Despite Setbacks IDNYC Promises to Open Doors To NYC Immigrants

By Nina Zade

Dubbed the country’s most “ambitious” municipal identification program, Mayor Bill de Blasio’s IDNYC initiative has attracted nationwide attention since its highly anticipated launch on January 12, 2015. The city-wide plan provides valid identification and access to public services to all New Yorkers, regardless of identifiers such as gender identity and homelessness, but offers much needed opportunities to one of New York City’s most dynamic and growing groups: the immigrant population.

With the influx of immigrants steadily rising, city officials have been looking for a feasible way to integrate both documented and undocumented immigrants into their local communities at the start of 2015. IDNYC will provide applicants with the ability to open bank accounts, sign up for housing and public services, gain access to cultural institutions such as museums and libraries, and have a valid form of identification to present to the city’s police force.

“New York City of the 21st century must be inclusive to all,” said Council Member Costa Constantinides at the program’s official launch. “IDNYC includes all New Yorkers, regardless of origin, giving everyone opportunities like opening a bank account and allowing everyone the chance to engage in their government.”

The Mayor announced that the card will also be accepted by over ten financial institutions, and will provide cardholders with prescription drug discounts.

Within the first three days, over 5,000 people signed up for the ID, and 50,000 more registered online. Mayor de Blasio tweeted that “less than a month after the launch of #IDNYC, more than 180,000 [New Yorkers] have made appointments”. The system is designed to accommodate around 300,000 people, but may need to be expanded as the demand spreads.

Jackson Heights in Queens, considered one of the most diverse neighborhoods in the city with a total population of 66,636, held signups for the ID program at the Make the Road New York center on Roosevelt Avenue. Hundreds showed up to face longs lines and endless waits. As of today, electronic signups for appointments are booked as far as May.

Hundreds waited in line in early January at the Make The Road New Center on Roosevelt Avenue in Jackson Heights, Queens.

Hundreds waited in line in early January at the Make The Road New Center on Roosevelt Avenue in Jackson Heights, Queens.

“I don’t think they were very prepared,” said Hector Muñoz, Mexico native and Jackson Heights resident. “They did not expect so many of us to show up for this, but this program offers so many great things.
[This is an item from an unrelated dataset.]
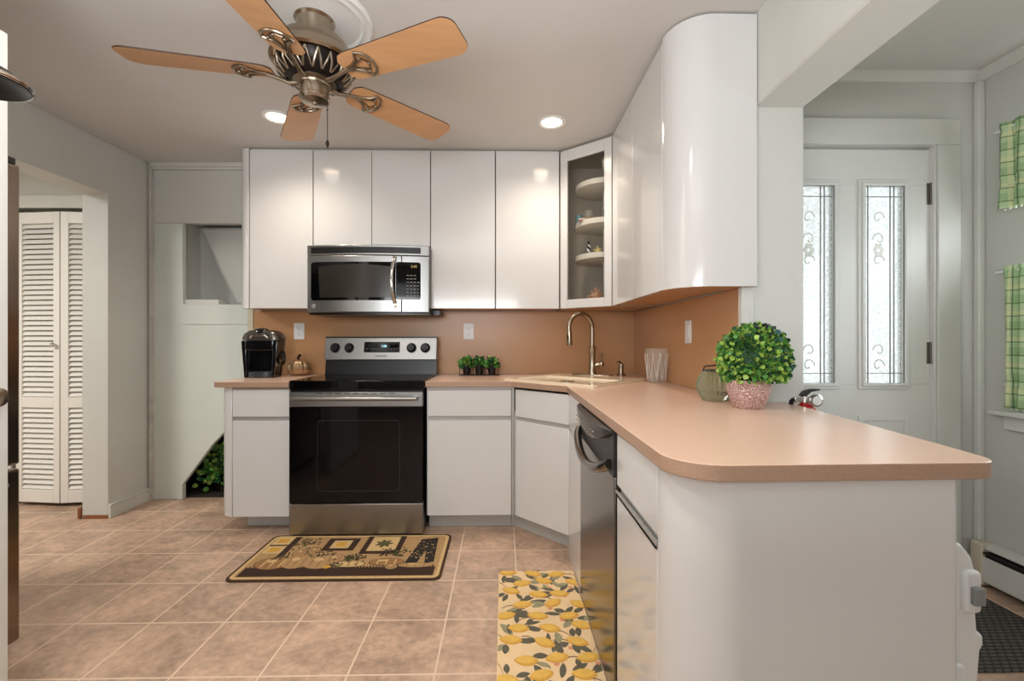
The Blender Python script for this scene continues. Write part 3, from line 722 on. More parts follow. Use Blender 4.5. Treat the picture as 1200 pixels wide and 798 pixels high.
# ------------------------------------------------------------------ dishwasher
def make_dishwasher():
    y0, y1 = 1.362, 1.975; X = .330
    c = thing('dishwasher', 'stainless dishwasher with black control strip under the peninsula counter', 'dishwasher', (.6, 1.67, FZ))
    b = newbm(); box(b, X + .03, .85, y0 + .004, y1 - .004, .06, .87); part('body', b, M_blackp, c)
    b = newbm(); box(b, X + .004, X + .03, y0 + .006, y1 - .004, .052, .735); d = part('door', b, M_steeld, c, bev=.004)
    # bulged black console with arched lower edge
    b = newbm(); n = 20; cols = []
    for i in range(n + 1):
        t = i / n; y = y0 + .012 + (y1 - y0 - .02) * t; s = math.sin(PI * t) ** .8
        lo = .866 - .060 * s; bulge = .004 + .030 * math.sin(PI * t) ** .5
        cols.append([b.verts.new((X - bulge * .55, y, .877)), b.verts.new((X - bulge, y, .872)), b.verts.new((X - bulge, y, (lo + .866) / 2)), b.verts.new((X - bulge * .75, y, lo)), b.verts.new((X + .012, y, lo)), b.verts.new((X + .012, y, .876))])
    for a, e in zip(cols, cols[1:]):
        for k in range(6): b.faces.new([a[k], e[k], e[(k + 1) % 6], a[(k + 1) % 6]])
    b.faces.new(cols[0]); b.faces.new(cols[-1])
    cp = part('control_panel', b, mat('console_charcoal', (52, 48, 46), .3, spec=.5), d)
    b = newbm()
    for i in range(9):
        y = y0 + .14 + i * .042
        for j in range(2): box(b, X - .0350, X - .030, y, y + .016, .826 + j * .018, .829 + j * .018)
    part('legend_marks', b, [mat('console_legend', (150, 132, 120), .5), bpy.data.materials['console_charcoal']], cp)
    b = newbm(); box(b, X + .002, X + .03, y0 + .004, y1 - .002, .735, .878); part('upper_backing', b, M_dgrey, d)
    b = newbm(); pts = []
    for i in range(21):
        t = i / 20; y = y0 + .03 + (y1 - y0 - .05) * t; s = math.sin(PI * t)
        pts.append((X - .004 - .028 * s ** .5, y, .768 - .062 * s ** .8))
    tube(b, pts, .0165, 12); part('handle', b, M_steeld, d)
    b = newbm(); box(b, X + .05, X + .07, y0 + .004, y1 - .004, FZ, .06); part('toe_plate', b, M_blackp, c)
make_dishwasher()

# ------------------------------------------------------------------ fridge
def make_fridge():
    xf = -1.738; y0, y1 = .78, 1.672
    c = thing('refrigerator', 'stainless bottom-freezer refrigerator seen edge-on at the left', 'refrigerator', (-2.1, 1.22, FZ))
    Mf = mat('fridge_steel', (146, 130, 116), .2, metal=1, noise=.04, nscale=5, stretch=(1, 60, 1))
    b = newbm(); box(b, -2.44, xf - .075, y0, y1, .07, 1.775); part('body', b, M_dgrey, c, bev=.004)
    b = newbm(); box(b, xf - .072, xf, y0 + .002, y1 - .001, .705, 1.775); part('door', b, Mf, c, bev=.008, seg=3)
    b = newbm(); box(b, xf - .072, xf, y0 + .002, y1 - .001, .075, .690); dr = part('freezer_drawer', b, Mf, c, bev=.008, seg=3)
    b = newbm(); tube(b, [(xf - .005, y1 - .07, .655), (xf + .045, y1 - .09, .655), (xf + .045, y0 + .09, .655), (xf - .005, y0 + .07, .655)], .010, 10); part('handle', b, M_steel, dr)
    b = newbm(); box(b, xf - .07, xf - .005, y1 - .09, y1 - .01, 1.775, 1.80); part('hinge_cover', b, M_dgrey, c, bev=.005)
    b = newbm(); box(b, -2.42, xf - .09, y0 + .02, y1 - .02, FZ, .07); part('base_grille', b, M_blackp, c)
make_fridge()

# ------------------------------------------------------------------ ceiling fan
def make_fan():
    X, Y, Z = -.722, 1.755, 2.150
    c = thing('ceiling_fan', 'five-blade ceiling fan with wood blades and nickel motor', 'fan', (X, Y, CZ))
    b = newbm(); lathe(b, [(.0, -.0), (.072, 0), (.074, -.012), (.066, -.02), (.066, -.085), (.07, -.10), (0, -.10)], (X, Y, CZ), 40); part('canopy', b, M_nickel, c)
    b = newbm(); lathe(b, [(0, .135), (.112, .135), (.120, .131), (.157, .062), (.158, .054), (.150, .046), (0, .046)], (X, Y, Z), 56); part('motor_housing', b, M_nickel, c)
    b = newbm(); lathe(b, [(0, .046), (.136, .046), (.128, .015), (.100, -.012), (.06, -.022), (0, -.022)], (X, Y, Z), 56)
    vh = part('vented_cover', b, M_dark, c)
    b = newbm()
    for k in range(20):
        a = 2 * PI * k / 20
        for s in (-1, 1):
            pts = [Vector((X + r_ * math.cos(a + s * w_), Y + r_ * math.sin(a + s * w_), Z + z_)) for r_, z_, w_ in ((.138, .043, .157), (.131, .014, .09), (.104, -.011, .01))]
            tube(b, pts, .0042, 6)
    part('vent_ribs', b, M_nickeld, vh)
    b = newbm(); lathe(b, [(0, -.005), (.074, -.005), (.078, -.012), (.078, -.02), (.058, -.026), (.056, -.032), (0, -.032)], (X, Y, Z), 40); part('hub_ring', b, M_nickeld, c)
    b = newbm(); lathe(b, [(0, -.02), (.052, -.02), (.053, -.070), (.056, -.073), (.056, -.080), (.050, -.088), (.022, -.093), (.009, -.094), (.008, -.100), (0, -.101)], (X, Y, Z), 40); part('switch_housing', b, M_nickel, c)
    # blades
    ph = R(119.8)
    def blade_outline():
        top = []
        L0, L1 = .145, .640; w0, w1 = .064, .077
        pts = [(L0, -w0 * .55), (L0 + .02, -w0 * .9), (L0 + .05, -w0)]
        for i in range(1, 8): t = i / 8; pts.append((L0 + .05 + (L1 - .05 - L0 - .05) * t, -(w0 + (w1 - w0) * t)))
        pts += [(L1 - .05 + .05 * math.sin(PI / 2 * i / 6), -w1 + w1 * .55 * (1 - math.cos(PI / 2 * i / 6))) for i in range(7)]
        return pts + [(x, -y) for x, y in pts[::-1]]
    for k in range(5):
        a = ph - k * 2 * PI / 5
        T = Matrix.Translation((X, Y, Z)) @ Matrix.Rotation(a, 4, 'Z'); P = T @ Matrix.Rotation(R(-11), 4, 'X')
        b = newbm(); extr(b, blade_outline(), .002, .008)
        b.normal_update()
        for f in b.faces: f.material_index = 0 if abs(f.normal.z) > .7 else 1
        bmesh.ops.transform(b, matrix=P, verts=b.verts); bl = part('blade', b, [M_blade, M_bedge], c, bev=.001)
        bl.data.materials[0] = M_blade
        b = newbm()
        # blade iron: arm plus an open fan-shaped loop
        tube(b, [(.055, 0, -.016), (.09, 0, -.024), (.125, 0, -.014), (.165, 0, -.004), (.20, 0, -.002)], .008, 8, rs=[.012, .009, .008, .008, .006])
        loop = [(.165, .004), (.195, .012), (.222, .028), (.238, .056), (.262, .044), (.276, .022), (.280, 0), (.276, -.022), (.262, -.044), (.238, -.056), (.222, -.028), (.195, -.012), (.165, -.004)]
        tube(b, [(x, y, -.003) for x, y in loop], .0055, 8, closed=True)
        inner = [(.185, 0), (.222, .014), (.248, .024), (.262, 0), (.248, -.024), (.222, -.014)]
        tube(b, [(x, y, -.002) for x, y in inner], .0035, 8, closed=True)
        for s in (-1, 0, 1): ball(b, (.262 - .02 * abs(s), s * .03, -.006), .006, seg=8, rings=6)
        bmesh.ops.transform(b, matrix=P, verts=b.verts); part('blade_iron', b, M_nickeld, bl)
    b = newbm(); px_, py_ = X + .056, Y - .02
    tube(b, [(px_ - .012, py_, Z - .06), (px_, py_, Z - .066), (px_, py_, 1.905)], .0013, 6)
    for i in range(3): ball(b, (px_, py_, 2.02 - i * .0), .003, seg=8, rings=6)
    lathe(b, [(0, 0), (.005, .002), (.007, .010), (.004, .022), (0, .026)], (px_, py_, 1.882), 12); ball(b, (px_, py_, 1.880), .004, seg=8, rings=6)
    part('pull_chain', b, M_dark, c)
make_fan()
b = newbm(); lathe(b, [(0, 0), (.215, 0), (.215, -.006), (.205, -.014), (.196, -.010), (.188, -.010), (.176, -.016), (.168, -.006), (.09, -.006), (.08, -.010), (0, -.010)], (-.722, 1.755, CZ - .0002), 72)
tag(obj('ceiling_medallion', b, M_white), 'round white ceiling medallion above the fan', 'medallion')

# ------------------------------------------------------------------ recessed lights
for i, (x, y, lab) in enumerate(((.272, 2.562, 'round recessed ceiling light in front of the corner cabinet'), (-1.246, 2.532, 'round recessed ceiling light partly behind a fan blade'))):
    c = thing('recessed_light', lab, 'light', (x, y, CZ), 'recessed ceiling lights')
    b = newbm(); lathe(b, [(.078, 0), (.078, -.004), (.070, -.009), (.058, -.005), (.056, 0)], (x, y, CZ), 40, closed=True); part('trim_ring', b, M_white, c)
    b = newbm(); lathe(b, [(0, -.004), (.03, -.0045), (.056, -.002), (.056, 0), (0, 0)], (x, y, CZ), 32); part('diffuser', b, M_bulb, c)
    l = bpy.data.lights.new('recessed_bulb', 'SPOT'); l.energy = 27; l.color = (1, .88, .74); l.spot_size = R(150); l.spot_blend = 1; l.shadow_soft_size = .05
    lo = bpy.data.objects.new('recessed_bulb', l); COL.objects.link(lo); lo.location = (x, y, CZ - .03)

# ------------------------------------------------------------------ outlets and switch
def outlet(x, z, lab):
    c = thing('wall_outlet', lab, 'outlet', (x, YB - .006, z), 'white duplex outlets')
    y = YB - .006
    b = newbm(); extr(b, rrect(x - .036, x + .036, z - .057, z + .057, .004), y - .006, y, 'y'); p = part('cover_plate', b, M_white, c, bev=.002)
    for s in (-1, 1):
        b = newbm(); extr(b, rrect(x - .016, x + .016, z + s * .021 - .014, z + s * .021 + .014, .008), y - .008, y - .004, 'y'); r_ = part('receptacle', b, M_white, c)
        b = newbm(); zc = z + s * .021
        for q in (-.006, .006): box(b, x + q - .001, x + q + .001, y - .0085, y - .0078, zc - .001, zc + .008)
        ball(b, (x, y - .008, zc - .007), .0024, (1, .3, 1), seg=8, rings=6); part('slot', b, M_dgrey, r_)
outlet(-1.420, 1.212, 'white wall outlet between the coffee maker and the range')
outlet(-.243, 1.212, 'white wall outlet above the three small potted herbs')
c = thing('light_switch', 'white rocker switch plate on the right-hand backsplash', 'switch', (XR - .006, 2.24, 1.19))
x = XR - .006; b = newbm(); extr(b, rrect(2.205, 2.275, 1.134, 1.247, .004), x - .006, x, 'x'); part('cover_plate', b, M_white, c, bev=.002)
b = newbm(); extr(b, rrect(2.223, 2.257, 1.158, 1.223, .003), x - .009, x - .005, 'x'); part('rocker', b, M_white, c, bev=.001)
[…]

I came in the middle of January with my 87-year-old mother and waited for five hours to get my appointment in April.”

Muñoz, who is 45, has worked in a grocery store in Jackson Heights for the past nine years. He hopes this card will make simple things such as wiring money to relatives a simpler process. “My mother needs to move into a new apartment soon, and having this card will make it much easier for us,” he added. 
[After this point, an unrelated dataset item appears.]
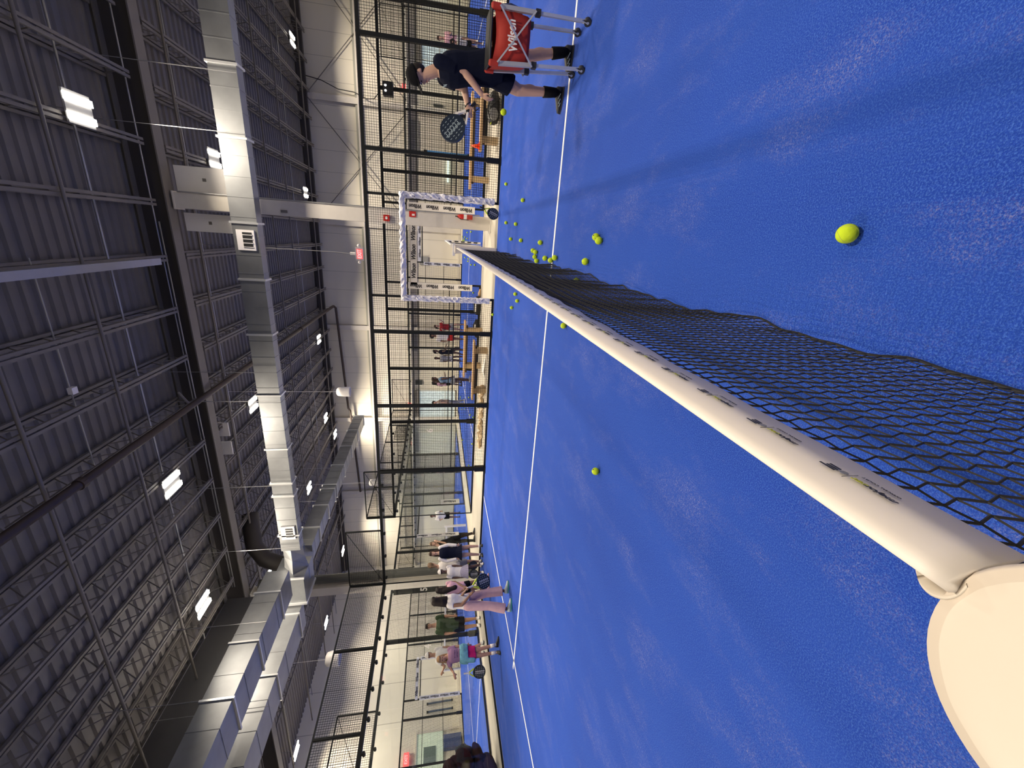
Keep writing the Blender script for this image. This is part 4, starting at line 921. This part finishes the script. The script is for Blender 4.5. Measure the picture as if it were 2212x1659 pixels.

Muñoz and his mother are not the only ones placing their hopes in the ID.  Steven Choi, executive director of the New York Immigrant Coalition, stated in a press release that although bumps in the road are inevitable, the Coalition is confident that the city will listen to feedback and make changes accordingly.

“I’m an immigrant,” said web developer Steven Taro Clark, 57. “I’m from Canada. Having something like this, it’s almost the law now. You definitely need a valid ID to sign up for housing in my building, and if you’re stopped on the street without one, you’re screwed,” he said. “Its just what the community needed to happen.”
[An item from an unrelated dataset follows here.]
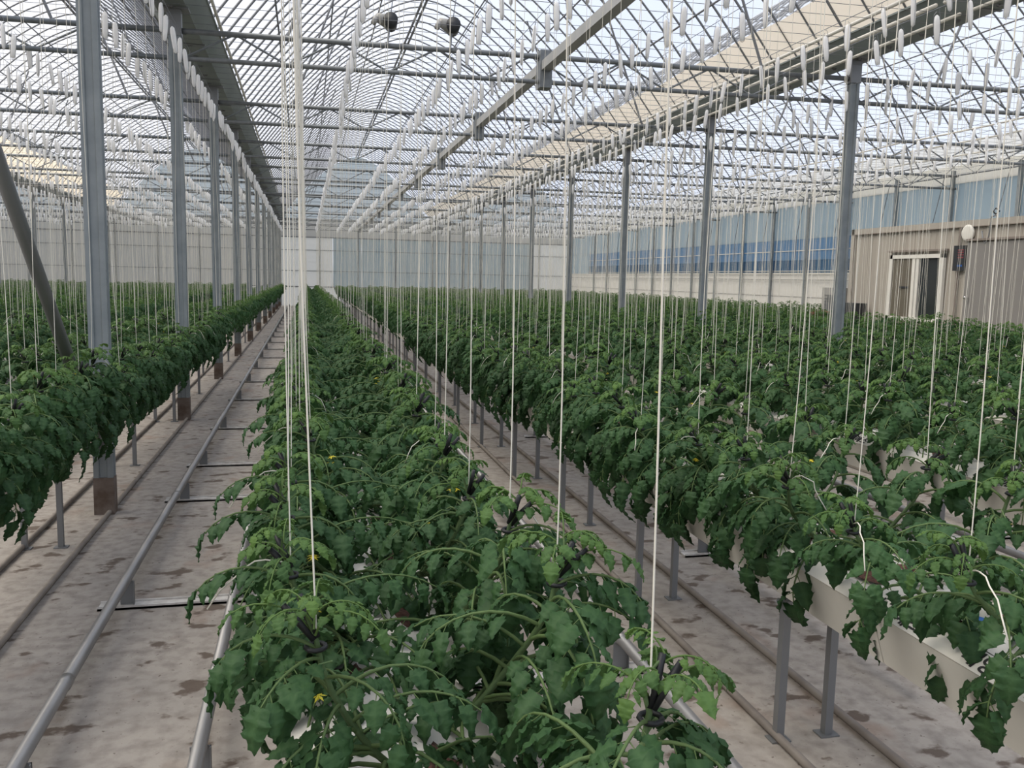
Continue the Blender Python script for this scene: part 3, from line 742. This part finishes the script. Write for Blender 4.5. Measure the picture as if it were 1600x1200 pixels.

Jackson Heights has earned attention of late from demographers for its growing South Asian and South American communities, with 20.5 percent of its population hailing from Asia and 57.2 percent classified as Hispanic or Latino. The neighborhood has speakers of over 30 different languages, ranging from Korean, Nepali, and Urdu.

View of 73rd Street in Jackson Heights, Queens County, considered one of the busiest and most metropolitan areas of the neighborhood.

View of 73rd Street in Jackson Heights, Queens County, considered one of the busiest and most metropolitan areas of the neighborhood.

Residential area of 71st Street.

Residential area of 71st Street.

“I came to Queens with my wife from Bangladesh fourteen years ago,” said Christopher Adhikaroy, 61. “I only wish there was something like this back then. We feel very appreciated as immigrants. There are so many all over New York City, and we always make our own communities, but this gives us all something to have in common. This push for equality – an equal opportunity, is very important.”

IDNYC’s twitter page provides followers with updates on signups and enrollment centers in a variety of different languages.“Rajana and Rayeesa can borrow as many romance novels to their heart’s desire!” reads one tweet, advertising the new library access feature of the card.

Another tweet features cardholder Maria, who “will use her #IDNYC to sign lease on family’s new #SunsetPark apartment.”

“I would have waited 10 more hours if I had to,” said Muñoz. “ Yes, it was crowded and not organized, but it is a good beginning.”